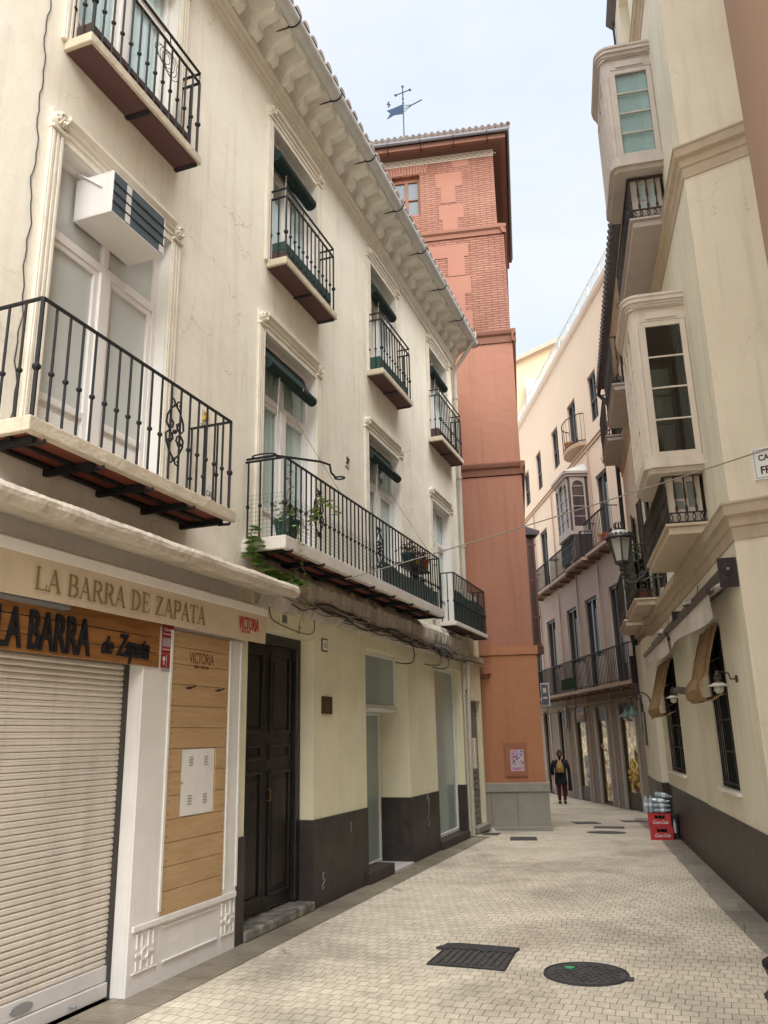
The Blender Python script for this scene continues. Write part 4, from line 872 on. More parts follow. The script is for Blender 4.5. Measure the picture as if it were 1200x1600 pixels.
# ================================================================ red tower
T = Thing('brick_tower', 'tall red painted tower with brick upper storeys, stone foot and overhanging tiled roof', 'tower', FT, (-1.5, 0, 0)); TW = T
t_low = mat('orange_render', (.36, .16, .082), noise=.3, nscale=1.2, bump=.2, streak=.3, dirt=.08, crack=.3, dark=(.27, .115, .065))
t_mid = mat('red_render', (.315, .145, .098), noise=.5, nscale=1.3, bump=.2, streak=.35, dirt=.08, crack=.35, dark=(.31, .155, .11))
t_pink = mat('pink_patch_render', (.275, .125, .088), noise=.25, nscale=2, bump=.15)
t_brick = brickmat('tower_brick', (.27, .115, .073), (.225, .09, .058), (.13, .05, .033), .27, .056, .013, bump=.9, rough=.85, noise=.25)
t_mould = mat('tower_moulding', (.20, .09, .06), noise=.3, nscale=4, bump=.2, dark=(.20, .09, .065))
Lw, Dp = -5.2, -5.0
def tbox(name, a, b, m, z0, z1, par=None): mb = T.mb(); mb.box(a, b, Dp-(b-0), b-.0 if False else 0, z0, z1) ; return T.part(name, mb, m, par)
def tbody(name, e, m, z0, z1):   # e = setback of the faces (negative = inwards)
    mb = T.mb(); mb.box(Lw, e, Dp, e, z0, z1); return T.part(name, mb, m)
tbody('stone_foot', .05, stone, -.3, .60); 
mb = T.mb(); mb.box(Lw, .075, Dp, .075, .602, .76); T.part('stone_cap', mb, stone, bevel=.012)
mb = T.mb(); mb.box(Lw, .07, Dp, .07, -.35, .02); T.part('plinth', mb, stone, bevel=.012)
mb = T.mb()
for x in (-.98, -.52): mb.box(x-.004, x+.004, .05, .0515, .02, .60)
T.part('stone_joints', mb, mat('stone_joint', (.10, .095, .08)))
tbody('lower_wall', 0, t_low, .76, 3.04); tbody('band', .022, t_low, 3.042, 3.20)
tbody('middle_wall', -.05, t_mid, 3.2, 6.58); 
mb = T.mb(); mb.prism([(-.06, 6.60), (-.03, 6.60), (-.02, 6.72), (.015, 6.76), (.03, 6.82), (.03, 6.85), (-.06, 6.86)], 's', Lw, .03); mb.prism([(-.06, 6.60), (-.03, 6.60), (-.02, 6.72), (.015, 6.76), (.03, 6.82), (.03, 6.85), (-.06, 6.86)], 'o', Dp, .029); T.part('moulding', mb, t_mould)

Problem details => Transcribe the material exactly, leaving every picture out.

Exercise response =>
The Blender Python script for this scene continues. Write part 4, from line 872 on. More parts follow. The script is for Blender 4.5. Measure the picture as if it were 1200x1600 pixels.
# ================================================================ red tower
T = Thing('brick_tower', 'tall red painted tower with brick upper storeys, stone foot and overhanging tiled roof', 'tower', FT, (-1.5, 0, 0)); TW = T
t_low = mat('orange_render', (.36, .16, .082), noise=.3, nscale=1.2, bump=.2, streak=.3, dirt=.08, crack=.3, dark=(.27, .115, .065))
t_mid = mat('red_render', (.315, .145, .098), noise=.5, nscale=1.3, bump=.2, streak=.35, dirt=.08, crack=.35, dark=(.31, .155, .11))
t_pink = mat('pink_patch_render', (.275, .125, .088), noise=.25, nscale=2, bump=.15)
t_brick = brickmat('tower_brick', (.27, .115, .073), (.225, .09, .058), (.13, .05, .033), .27, .056, .013, bump=.9, rough=.85, noise=.25)
t_mould = mat('tower_moulding', (.20, .09, .06), noise=.3, nscale=4, bump=.2, dark=(.20, .09, .065))
Lw, Dp = -5.2, -5.0
def tbox(name, a, b, m, z0, z1, par=None): mb = T.mb(); mb.box(a, b, Dp-(b-0), b-.0 if False else 0, z0, z1) ; return T.part(name, mb, m, par)
def tbody(name, e, m, z0, z1):   # e = setback of the faces (negative = inwards)
    mb = T.mb(); mb.box(Lw, e, Dp, e, z0, z1); return T.part(name, mb, m)
tbody('stone_foot', .05, stone, -.3, .60); 
mb = T.mb(); mb.box(Lw, .075, Dp, .075, .602, .76); T.part('stone_cap', mb, stone, bevel=.012)
mb = T.mb(); mb.box(Lw, .07, Dp, .07, -.35, .02); T.part('plinth', mb, stone, bevel=.012)
mb = T.mb()
for x in (-.98, -.52): mb.box(x-.004, x+.004, .05, .0515, .02, .60)
T.part('stone_joints', mb, mat('stone_joint', (.10, .095, .08)))
tbody('lower_wall', 0, t_low, .76, 3.04); tbody('band', .022, t_low, 3.042, 3.20)
tbody('middle_wall', -.05, t_mid, 3.2, 6.58); 
mb = T.mb(); mb.prism([(-.06, 6.60), (-.03, 6.60), (-.02, 6.72), (.015, 6.76), (.03, 6.82), (.03, 6.85), (-.06, 6.86)], 's', Lw, .03); mb.prism([(-.06, 6.60), (-.03, 6.60), (-.02, 6.72), (.015, 6.76), (.03, 6.82), (.03, 6.85), (-.06, 6.86)], 'o', Dp, .029); T.part('moulding', mb, t_mould)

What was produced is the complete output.